◆ TASK INSTRUCTIONS:
Everything from the first line of the data through the line with "R = math.radians" is to be echoed exactly, minus the pictures.

◆ INFORMATION SUPPLIED:
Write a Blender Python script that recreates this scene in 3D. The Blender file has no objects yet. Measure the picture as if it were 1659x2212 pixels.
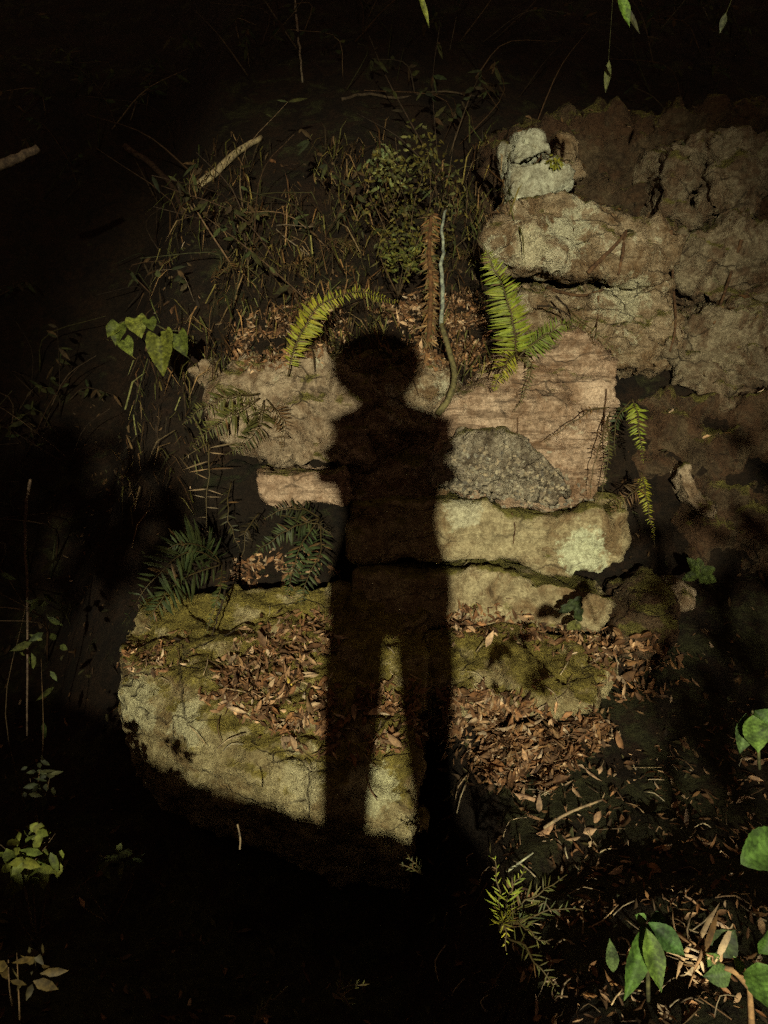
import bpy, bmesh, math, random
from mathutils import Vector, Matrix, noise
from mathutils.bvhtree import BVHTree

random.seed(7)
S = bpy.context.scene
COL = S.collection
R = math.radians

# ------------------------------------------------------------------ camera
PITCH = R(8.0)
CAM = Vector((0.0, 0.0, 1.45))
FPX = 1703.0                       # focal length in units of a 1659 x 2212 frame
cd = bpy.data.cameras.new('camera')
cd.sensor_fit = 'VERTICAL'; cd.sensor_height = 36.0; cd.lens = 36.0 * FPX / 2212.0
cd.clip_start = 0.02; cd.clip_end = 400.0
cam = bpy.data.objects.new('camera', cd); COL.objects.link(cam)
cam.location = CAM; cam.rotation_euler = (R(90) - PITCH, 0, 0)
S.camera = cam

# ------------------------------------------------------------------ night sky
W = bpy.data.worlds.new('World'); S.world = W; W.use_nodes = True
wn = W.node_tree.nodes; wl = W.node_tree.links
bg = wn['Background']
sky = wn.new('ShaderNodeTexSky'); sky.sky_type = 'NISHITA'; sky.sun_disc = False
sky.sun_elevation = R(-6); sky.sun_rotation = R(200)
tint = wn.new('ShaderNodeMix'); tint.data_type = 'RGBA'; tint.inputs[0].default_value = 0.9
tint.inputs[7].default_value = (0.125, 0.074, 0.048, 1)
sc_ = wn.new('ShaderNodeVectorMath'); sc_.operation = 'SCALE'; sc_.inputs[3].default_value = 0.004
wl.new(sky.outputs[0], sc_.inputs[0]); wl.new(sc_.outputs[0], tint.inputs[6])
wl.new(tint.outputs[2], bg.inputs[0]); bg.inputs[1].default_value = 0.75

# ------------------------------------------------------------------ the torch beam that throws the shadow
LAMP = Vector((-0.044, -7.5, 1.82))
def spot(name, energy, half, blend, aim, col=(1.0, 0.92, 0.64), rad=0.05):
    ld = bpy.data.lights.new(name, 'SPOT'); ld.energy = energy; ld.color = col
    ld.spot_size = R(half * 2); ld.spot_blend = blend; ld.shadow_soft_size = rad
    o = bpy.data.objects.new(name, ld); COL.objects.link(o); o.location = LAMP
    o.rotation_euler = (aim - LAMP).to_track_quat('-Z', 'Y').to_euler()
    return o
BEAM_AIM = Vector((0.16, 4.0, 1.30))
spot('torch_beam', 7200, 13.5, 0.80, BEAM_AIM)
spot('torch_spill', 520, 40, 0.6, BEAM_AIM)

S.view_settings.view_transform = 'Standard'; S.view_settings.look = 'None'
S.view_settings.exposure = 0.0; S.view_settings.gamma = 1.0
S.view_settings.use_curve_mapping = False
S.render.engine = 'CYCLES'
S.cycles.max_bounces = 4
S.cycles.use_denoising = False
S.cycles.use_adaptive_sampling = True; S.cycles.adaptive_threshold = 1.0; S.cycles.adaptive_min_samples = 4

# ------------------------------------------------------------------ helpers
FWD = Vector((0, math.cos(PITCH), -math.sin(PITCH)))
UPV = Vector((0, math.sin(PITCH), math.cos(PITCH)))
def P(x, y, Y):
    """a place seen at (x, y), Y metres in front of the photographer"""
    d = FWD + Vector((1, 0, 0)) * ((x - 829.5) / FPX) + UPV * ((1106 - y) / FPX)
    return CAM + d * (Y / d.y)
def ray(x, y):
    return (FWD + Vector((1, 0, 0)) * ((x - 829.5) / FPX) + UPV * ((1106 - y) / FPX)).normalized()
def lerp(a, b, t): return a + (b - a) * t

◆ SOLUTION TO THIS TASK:
Write a Blender Python script that recreates this scene in 3D. The Blender file has no objects yet. Measure the picture as if it were 1659x2212 pixels.
import bpy, bmesh, math, random
from mathutils import Vector, Matrix, noise
from mathutils.bvhtree import BVHTree

random.seed(7)
S = bpy.context.scene
COL = S.collection
R = math.radians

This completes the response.